** Start COLLECTED DATA **
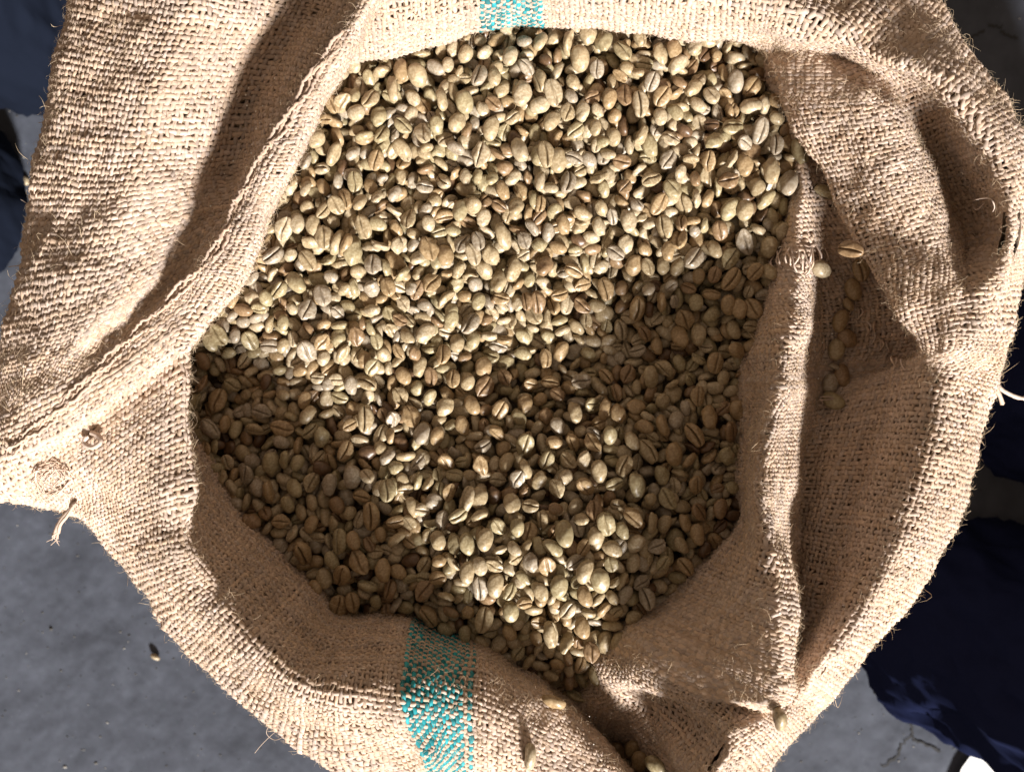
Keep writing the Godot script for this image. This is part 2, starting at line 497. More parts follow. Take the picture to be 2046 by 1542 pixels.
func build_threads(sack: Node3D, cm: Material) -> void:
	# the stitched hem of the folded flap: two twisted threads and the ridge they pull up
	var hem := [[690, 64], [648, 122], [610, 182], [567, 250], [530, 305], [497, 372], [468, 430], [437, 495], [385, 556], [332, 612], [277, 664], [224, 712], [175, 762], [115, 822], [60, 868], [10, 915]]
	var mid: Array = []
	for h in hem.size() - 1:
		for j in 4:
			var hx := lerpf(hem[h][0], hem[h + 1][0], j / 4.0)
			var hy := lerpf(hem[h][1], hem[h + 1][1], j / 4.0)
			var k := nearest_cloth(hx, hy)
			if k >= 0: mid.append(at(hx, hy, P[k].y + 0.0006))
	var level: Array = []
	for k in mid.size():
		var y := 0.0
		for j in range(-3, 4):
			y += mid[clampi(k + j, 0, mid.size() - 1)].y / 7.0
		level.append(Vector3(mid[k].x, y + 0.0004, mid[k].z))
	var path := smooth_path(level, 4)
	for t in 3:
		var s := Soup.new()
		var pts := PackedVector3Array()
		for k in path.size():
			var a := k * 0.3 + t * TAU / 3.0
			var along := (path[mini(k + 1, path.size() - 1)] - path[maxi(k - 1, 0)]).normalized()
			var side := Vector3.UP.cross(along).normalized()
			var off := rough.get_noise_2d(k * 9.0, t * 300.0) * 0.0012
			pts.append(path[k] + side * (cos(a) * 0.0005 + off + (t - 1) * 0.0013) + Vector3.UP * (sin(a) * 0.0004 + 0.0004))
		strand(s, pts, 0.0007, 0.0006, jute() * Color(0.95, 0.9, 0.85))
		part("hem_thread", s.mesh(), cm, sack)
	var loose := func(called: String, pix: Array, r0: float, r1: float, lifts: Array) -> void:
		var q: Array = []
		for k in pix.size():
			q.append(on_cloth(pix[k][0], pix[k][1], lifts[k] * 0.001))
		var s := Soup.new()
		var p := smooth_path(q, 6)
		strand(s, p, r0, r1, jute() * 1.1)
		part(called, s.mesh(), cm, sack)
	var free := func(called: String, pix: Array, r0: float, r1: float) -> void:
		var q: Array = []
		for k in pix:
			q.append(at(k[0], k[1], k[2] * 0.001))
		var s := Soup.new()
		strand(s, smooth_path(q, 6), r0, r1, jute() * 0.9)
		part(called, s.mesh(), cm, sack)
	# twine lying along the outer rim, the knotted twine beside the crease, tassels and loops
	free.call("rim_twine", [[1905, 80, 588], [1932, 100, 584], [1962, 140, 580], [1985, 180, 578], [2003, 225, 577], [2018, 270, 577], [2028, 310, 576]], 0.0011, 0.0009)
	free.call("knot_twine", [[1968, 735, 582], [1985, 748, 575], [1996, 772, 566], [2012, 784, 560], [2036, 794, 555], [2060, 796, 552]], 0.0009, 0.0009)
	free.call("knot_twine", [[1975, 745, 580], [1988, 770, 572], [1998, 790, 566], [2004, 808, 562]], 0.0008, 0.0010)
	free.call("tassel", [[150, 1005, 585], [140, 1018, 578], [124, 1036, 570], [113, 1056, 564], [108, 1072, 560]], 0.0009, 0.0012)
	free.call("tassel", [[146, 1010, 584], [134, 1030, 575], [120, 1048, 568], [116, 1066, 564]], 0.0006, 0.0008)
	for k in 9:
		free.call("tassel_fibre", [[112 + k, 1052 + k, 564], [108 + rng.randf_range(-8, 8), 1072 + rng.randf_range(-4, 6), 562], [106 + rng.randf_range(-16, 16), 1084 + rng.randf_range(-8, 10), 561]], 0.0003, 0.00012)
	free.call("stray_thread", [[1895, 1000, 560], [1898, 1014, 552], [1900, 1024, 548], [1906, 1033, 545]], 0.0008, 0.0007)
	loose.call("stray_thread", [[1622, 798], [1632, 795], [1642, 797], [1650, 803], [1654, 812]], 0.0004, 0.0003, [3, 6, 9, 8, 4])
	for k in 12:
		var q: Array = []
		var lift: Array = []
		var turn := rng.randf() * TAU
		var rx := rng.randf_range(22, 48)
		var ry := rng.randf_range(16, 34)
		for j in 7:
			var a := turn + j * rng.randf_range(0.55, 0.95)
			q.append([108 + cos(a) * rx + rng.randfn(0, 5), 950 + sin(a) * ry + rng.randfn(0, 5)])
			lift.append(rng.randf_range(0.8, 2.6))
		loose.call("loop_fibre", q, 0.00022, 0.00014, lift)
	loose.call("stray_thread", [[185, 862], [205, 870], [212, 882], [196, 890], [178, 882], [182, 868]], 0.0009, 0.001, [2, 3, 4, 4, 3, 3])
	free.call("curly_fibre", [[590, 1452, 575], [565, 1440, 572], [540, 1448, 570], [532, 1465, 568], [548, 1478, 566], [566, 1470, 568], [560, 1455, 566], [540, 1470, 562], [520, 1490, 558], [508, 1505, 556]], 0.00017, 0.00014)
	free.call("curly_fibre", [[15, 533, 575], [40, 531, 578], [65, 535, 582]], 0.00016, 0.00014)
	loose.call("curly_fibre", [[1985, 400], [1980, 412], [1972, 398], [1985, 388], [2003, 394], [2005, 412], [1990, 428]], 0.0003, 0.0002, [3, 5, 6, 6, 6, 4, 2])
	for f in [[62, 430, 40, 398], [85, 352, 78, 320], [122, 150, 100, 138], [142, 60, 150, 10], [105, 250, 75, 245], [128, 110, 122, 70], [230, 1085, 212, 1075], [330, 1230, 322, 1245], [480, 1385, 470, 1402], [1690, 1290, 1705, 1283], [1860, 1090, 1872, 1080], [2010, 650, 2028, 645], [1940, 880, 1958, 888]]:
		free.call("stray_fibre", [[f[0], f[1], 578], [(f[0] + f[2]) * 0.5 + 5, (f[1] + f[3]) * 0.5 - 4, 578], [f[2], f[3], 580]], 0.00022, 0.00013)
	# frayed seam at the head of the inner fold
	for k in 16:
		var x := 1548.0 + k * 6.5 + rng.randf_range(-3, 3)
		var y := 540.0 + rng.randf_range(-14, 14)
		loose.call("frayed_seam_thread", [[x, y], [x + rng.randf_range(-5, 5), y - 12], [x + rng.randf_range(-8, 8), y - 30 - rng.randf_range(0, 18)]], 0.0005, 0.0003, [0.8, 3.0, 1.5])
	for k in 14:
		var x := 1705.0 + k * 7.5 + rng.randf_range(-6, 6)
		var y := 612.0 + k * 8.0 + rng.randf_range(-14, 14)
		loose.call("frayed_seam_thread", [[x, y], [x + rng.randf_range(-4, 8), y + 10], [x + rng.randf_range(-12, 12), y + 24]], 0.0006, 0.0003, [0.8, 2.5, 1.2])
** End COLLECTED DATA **
WHAT YOU SHOULD DO>
Print out the whole of the material word for word, without pictures.

SOLUTION FOR THIS EXERCISE>
Keep writing the Godot script for this image. This is part 2, starting at line 497. More parts follow. Take the picture to be 2046 by 1542 pixels.
func build_threads(sack: Node3D, cm: Material) -> void:
	# the stitched hem of the folded flap: two twisted threads and the ridge they pull up
	var hem := [[690, 64], [648, 122], [610, 182], [567, 250], [530, 305], [497, 372], [468, 430], [437, 495], [385, 556], [332, 612], [277, 664], [224, 712], [175, 762], [115, 822], [60, 868], [10, 915]]
	var mid: Array = []
	for h in hem.size() - 1:
		for j in 4:
			var hx := lerpf(hem[h][0], hem[h + 1][0], j / 4.0)
			var hy := lerpf(hem[h][1], hem[h + 1][1], j / 4.0)
			var k := nearest_cloth(hx, hy)
			if k >= 0: mid.append(at(hx, hy, P[k].y + 0.0006))
	var level: Array = []
	for k in mid.size():
		var y := 0.0
		for j in range(-3, 4):
			y += mid[clampi(k + j, 0, mid.size() - 1)].y / 7.0
		level.append(Vector3(mid[k].x, y + 0.0004, mid[k].z))
	var path := smooth_path(level, 4)
	for t in 3:
		var s := Soup.new()
		var pts := PackedVector3Array()
		for k in path.size():
			var a := k * 0.3 + t * TAU / 3.0
			var along := (path[mini(k + 1, path.size() - 1)] - path[maxi(k - 1, 0)]).normalized()
			var side := Vector3.UP.cross(along).normalized()
			var off := rough.get_noise_2d(k * 9.0, t * 300.0) * 0.0012
			pts.append(path[k] + side * (cos(a) * 0.0005 + off + (t - 1) * 0.0013) + Vector3.UP * (sin(a) * 0.0004 + 0.0004))
		strand(s, pts, 0.0007, 0.0006, jute() * Color(0.95, 0.9, 0.85))
		part("hem_thread", s.mesh(), cm, sack)
	var loose := func(called: String, pix: Array, r0: float, r1: float, lifts: Array) -> void:
		var q: Array = []
		for k in pix.size():
			q.append(on_cloth(pix[k][0], pix[k][1], lifts[k] * 0.001))
		var s := Soup.new()
		var p := smooth_path(q, 6)
		strand(s, p, r0, r1, jute() * 1.1)
		part(called, s.mesh(), cm, sack)
	var free := func(called: String, pix: Array, r0: float, r1: float) -> void:
		var q: Array = []
		for k in pix:
			q.append(at(k[0], k[1], k[2] * 0.001))
		var s := Soup.new()
		strand(s, smooth_path(q, 6), r0, r1, jute() * 0.9)
		part(called, s.mesh(), cm, sack)
	# twine lying along the outer rim, the knotted twine beside the crease, tassels and loops
	free.call("rim_twine", [[1905, 80, 588], [1932, 100, 584], [1962, 140, 580], [1985, 180, 578], [2003, 225, 577], [2018, 270, 577], [2028, 310, 576]], 0.0011, 0.0009)
	free.call("knot_twine", [[1968, 735, 582], [1985, 748, 575], [1996, 772, 566], [2012, 784, 560], [2036, 794, 555], [2060, 796, 552]], 0.0009, 0.0009)
	free.call("knot_twine", [[1975, 745, 580], [1988, 770, 572], [1998, 790, 566], [2004, 808, 562]], 0.0008, 0.0010)
	free.call("tassel", [[150, 1005, 585], [140, 1018, 578], [124, 1036, 570], [113, 1056, 564], [108, 1072, 560]], 0.0009, 0.0012)
	free.call("tassel", [[146, 1010, 584], [134, 1030, 575], [120, 1048, 568], [116, 1066, 564]], 0.0006, 0.0008)
	for k in 9:
		free.call("tassel_fibre", [[112 + k, 1052 + k, 564], [108 + rng.randf_range(-8, 8), 1072 + rng.randf_range(-4, 6), 562], [106 + rng.randf_range(-16, 16), 1084 + rng.randf_range(-8, 10), 561]], 0.0003, 0.00012)
	free.call("stray_thread", [[1895, 1000, 560], [1898, 1014, 552], [1900, 1024, 548], [1906, 1033, 545]], 0.0008, 0.0007)
	loose.call("stray_thread", [[1622, 798], [1632, 795], [1642, 797], [1650, 803], [1654, 812]], 0.0004, 0.0003, [3, 6, 9, 8, 4])
	for k in 12:
		var q: Array = []
		var lift: Array = []
		var turn := rng.randf() * TAU
		var rx := rng.randf_range(22, 48)
		var ry := rng.randf_range(16, 34)
		for j in 7:
			var a := turn + j * rng.randf_range(0.55, 0.95)
			q.append([108 + cos(a) * rx + rng.randfn(0, 5), 950 + sin(a) * ry + rng.randfn(0, 5)])
			lift.append(rng.randf_range(0.8, 2.6))
		loose.call("loop_fibre", q, 0.00022, 0.00014, lift)
	loose.call("stray_thread", [[185, 862], [205, 870], [212, 882], [196, 890], [178, 882], [182, 868]], 0.0009, 0.001, [2, 3, 4, 4, 3, 3])
	free.call("curly_fibre", [[590, 1452, 575], [565, 1440, 572], [540, 1448, 570], [532, 1465, 568], [548, 1478, 566], [566, 1470, 568], [560, 1455, 566], [540, 1470, 562], [520, 1490, 558], [508, 1505, 556]], 0.00017, 0.00014)
	free.call("curly_fibre", [[15, 533, 575], [40, 531, 578], [65, 535, 582]], 0.00016, 0.00014)
	loose.call("curly_fibre", [[1985, 400], [1980, 412], [1972, 398], [1985, 388], [2003, 394], [2005, 412], [1990, 428]], 0.0003, 0.0002, [3, 5, 6, 6, 6, 4, 2])
	for f in [[62, 430, 40, 398], [85, 352, 78, 320], [122, 150, 100, 138], [142, 60, 150, 10], [105, 250, 75, 245], [128, 110, 122, 70], [230, 1085, 212, 1075], [330, 1230, 322, 1245], [480, 1385, 470, 1402], [1690, 1290, 1705, 1283], [1860, 1090, 1872, 1080], [2010, 650, 2028, 645], [1940, 880, 1958, 888]]:
		free.call("stray_fibre", [[f[0], f[1], 578], [(f[0] + f[2]) * 0.5 + 5, (f[1] + f[3]) * 0.5 - 4, 578], [f[2], f[3], 580]], 0.00022, 0.00013)
	# frayed seam at the head of the inner fold
	for k in 16:
		var x := 1548.0 + k * 6.5 + rng.randf_range(-3, 3)
		var y := 540.0 + rng.randf_range(-14, 14)
		loose.call("frayed_seam_thread", [[x, y], [x + rng.randf_range(-5, 5), y - 12], [x + rng.randf_range(-8, 8), y - 30 - rng.randf_range(0, 18)]], 0.0005, 0.0003, [0.8, 3.0, 1.5])
	for k in 14:
		var x := 1705.0 + k * 7.5 + rng.randf_range(-6, 6)
		var y := 612.0 + k * 8.0 + rng.randf_range(-14, 14)
		loose.call("frayed_seam_thread", [[x, y], [x + rng.randf_range(-4, 8), y + 10], [x + rng.randf_range(-12, 12), y + 24]], 0.0006, 0.0003, [0.8, 2.5, 1.2])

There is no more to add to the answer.